In quel periodo non ero politicamente coinvolta, ero ancora troppo giovane e poco interessata alla contestazione. Inoltre non avevo proprio tempo, dovevo lavorare per mantenermi agli studi. Questa era la convinzione e unico scopo nella vita (fare soldi) dei miei genitori, arrivati a Milano dal paese senza il becco di un quattrino. Lavoravo qualche ora a correggere bozze nella redazione di una rivista di elettrotecnica in pieno centro, nel mezzo della contestazione studentesca e dribblavo i frequenti cortei che partivano dalla vicina Statale per arrivare in tempo in redazione ed evitarmi cicchetti. Anche gli scioperi erano frequenti e, pur non essendoci molto in comune fra studenti e lavoratori, le manifestazioni erano all’ordine del giorno.
Era l’inizio della “strategia della tensione” nel ‘69.
Quel giorno, il 12 dicembre, ero alla scrivania e pensavo che finalmente sarei uscita dopo un’ora e avrei preso il tram al capolinea, dando un veloce sguardo ai negozi già addobbati per il Natale. Dovevo terminare una traduzione per il giorno successivo. Improvvisamente cominciarono a tremare i vetri e il pavimento del vecchio ed elegante palazzo di via Agnello e, immediatamente dopo, un boato pazzesco. Siamo scesi tutti in strada spaventati pensando a un terremoto, cosa rara a Milano. La gente correva come impazzita gridando: «Forse è una bomba, verso piazza Fontana» (proprio dove io avrei dovuto prendere il tram).

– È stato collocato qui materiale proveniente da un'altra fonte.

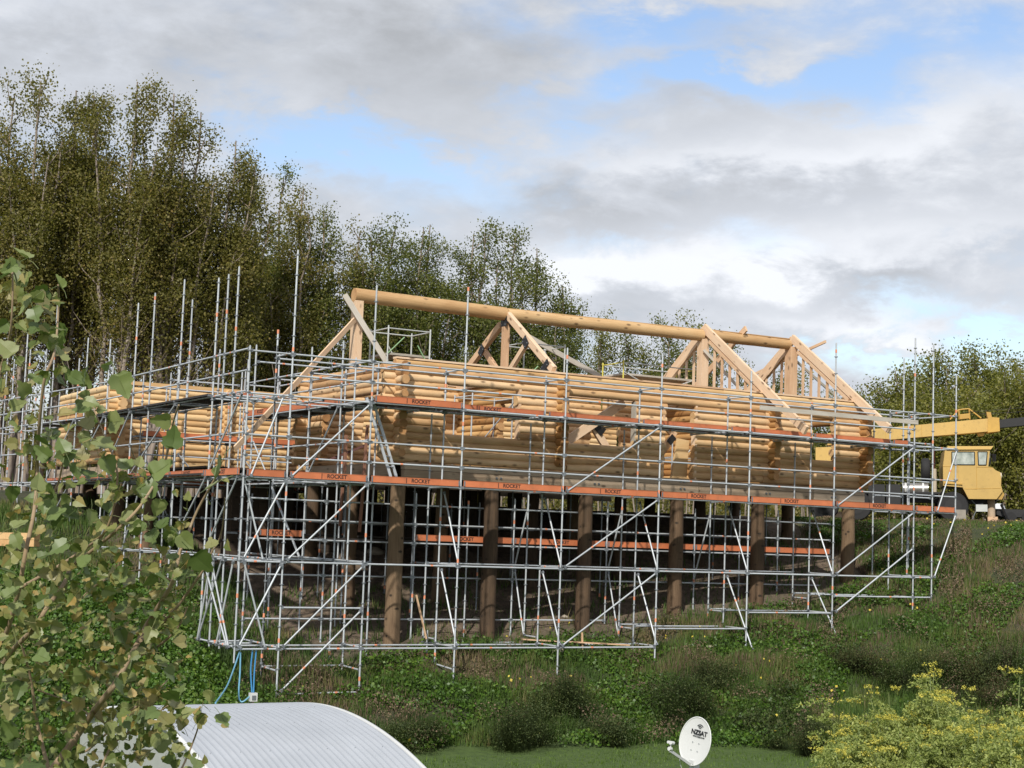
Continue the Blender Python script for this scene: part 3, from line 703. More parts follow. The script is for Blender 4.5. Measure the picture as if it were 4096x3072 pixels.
bar(side, (16.3, 1.9, ZU), (16.3, 4.0, ZD), 'diagonal_brace'); bar(side, (16.3, 6.4, ZD), (16.3, 4.0, ZL), 'diagonal_brace')
for y0, y1, z in ((8.9, 6.4, ZU), (6.4, 4.0, ZD)): bar(side, (16.32, y0, z), (16.32, y1, z - 2), 'diagonal_brace')

# outer left arm running back along the open side
left = thing('scaffold', (13.12, 2.5, -3.0), 'tall left scaffold arm with many bare upright poles running back toward the wing', 'scaffold')
yl = [1.06, 1.79, 2.52, 5.3, 7.9, 9.5, 12.2, 15.0, 17.6, 20.3, 23.0, 26]
topo = {1.06: 6.35, 1.79: 6.3, 2.52: 6.2, 5.3: 6.6, 7.9: 6.5, 9.5: 6.35, 12.2: 5.6, 15: 5.2, 17.6: 7.2, 20.3: 6.2, 23: 6.6, 26: 6.2}
for i, y in enumerate(yl):
    x = 13.12 - max(0, y - 12) * .07
    standard(left, x, y, float(gz(x, y)) - .1 if y > 2.6 else -2.95, topo[y])
    if y >= 2.5 or y == 1.06: standard(left, x + 1.1, y, float(gz(x + 1.1, y)) - .1, {2.52: 4.6, 5.3: 4.75, 7.9: 6.4, 9.5: 4.4}.get(y, 4.5 + 1.7 * ((i * 7) % 3) / 2))
standard(left, 13.12, 0.02, -3.0, 6.65) if False else None
standard(left, 11.9, 15.2, -.9, 5.4); standard(left, 11.9, 18.0, -.5, 6.9); standard(left, 11.2, 19.5, -.3, 5.6); standard(left, 11.2, 22.5, 0, 5.5); standard(left, 10.5, 23.0, 0, 5.3); standard(left, 10.0, 24, 0, 6.3); standard(left, 15.6, 12.2, -1, 4.6); standard(left, 17.4, 11.9, -1, 4.9)
zl = [(ZR, 0), (3.68, .0), (ZU, 1), (2.19, 0), (ZD, 1), (ZL, 1), (ZBB, 1)]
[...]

Attimi sconvolgenti, la gente usciva dagli uffici e dai negozi affollati e vagava smarrita. Tutti eravamo terrorizzati da eventuali altre bombe. Il centro fu rapidamente chiuso e tutti i mezzi pubblici bloccati. Si sentivano solo sirene e i militari ci spingevano verso le zone esterne al centro. Ho camminato per circa un’ora e mezzo con il cuore in gola per arrivare a casa. Il seguito è storia e tristezza.
Devo dire però che la situazione di fermento è servita per dare una svolta alla mia vita e finita la scuola alla “British School” (completamente estranea alle contestazioni). Partii per l’Inghilterra convincendo i miei a lasciarmi andare con la minaccia di unirmi ai rivoltosi. Anni ’70: libertà di azione in Inghilterra dove i giovani venivano letteralmente cacciati fuori casa a 16 anni per frequentare il College e nella maggior parte dei casi dovevano mantenersi agli studi lavorando nei pub; in Italia si parlava vagamente di responsabilità politica dei giovani con occupazioni e cortei e alla fine tutti a casa da mammá! Invece nei paesi anglosassoni si responsabilizzavano i giovani a vivere indipendenti. Decidere per conto proprio, lavorare e studiare in un contesto multietnico fu per me un’esperienza non da poco in quegli anni. Una diversità di concezione delle regole di vita che si sentiva nell’aria e che ti dava sicurezza. Non vi era nessun imbarazzo nel vedere attori nudi a teatro o sentire l’inno nazionale al cinema prima dell’inizio di ogni film oppure indossare la minigonna per la prima volta. Le contestazioni erano meno violente (forse grazie agli idranti ma anche e soprattutto alle diverse condizioni di vita) e avvenivano attraverso movimenti hippy o la poesia dei testi delle canzoni come l’utopica e bellissima “Imagine” di Lennon.
Tornai dopo due anni, nel ‘72 e, a pensarci bene, non trovai in Italia grandi cambiamenti rispetto al momento della mia partenza. Per sentirmi più a “casa”, ebbi la fortuna di lavorare al Consolato Britannico con i militari che stanziavano all’entrata e con un inizio di emancipazione che mi ha lasciato un po’ di amaro in bocca.
Adesso, dopo tutti gli avvenimenti che ho vissuto in quel periodo della mia vita, di fronte all’apatia e alla regressione ideologica dei giovani, mi sembra di masticare cicuta in continuazione. Sarà colpa dell’età?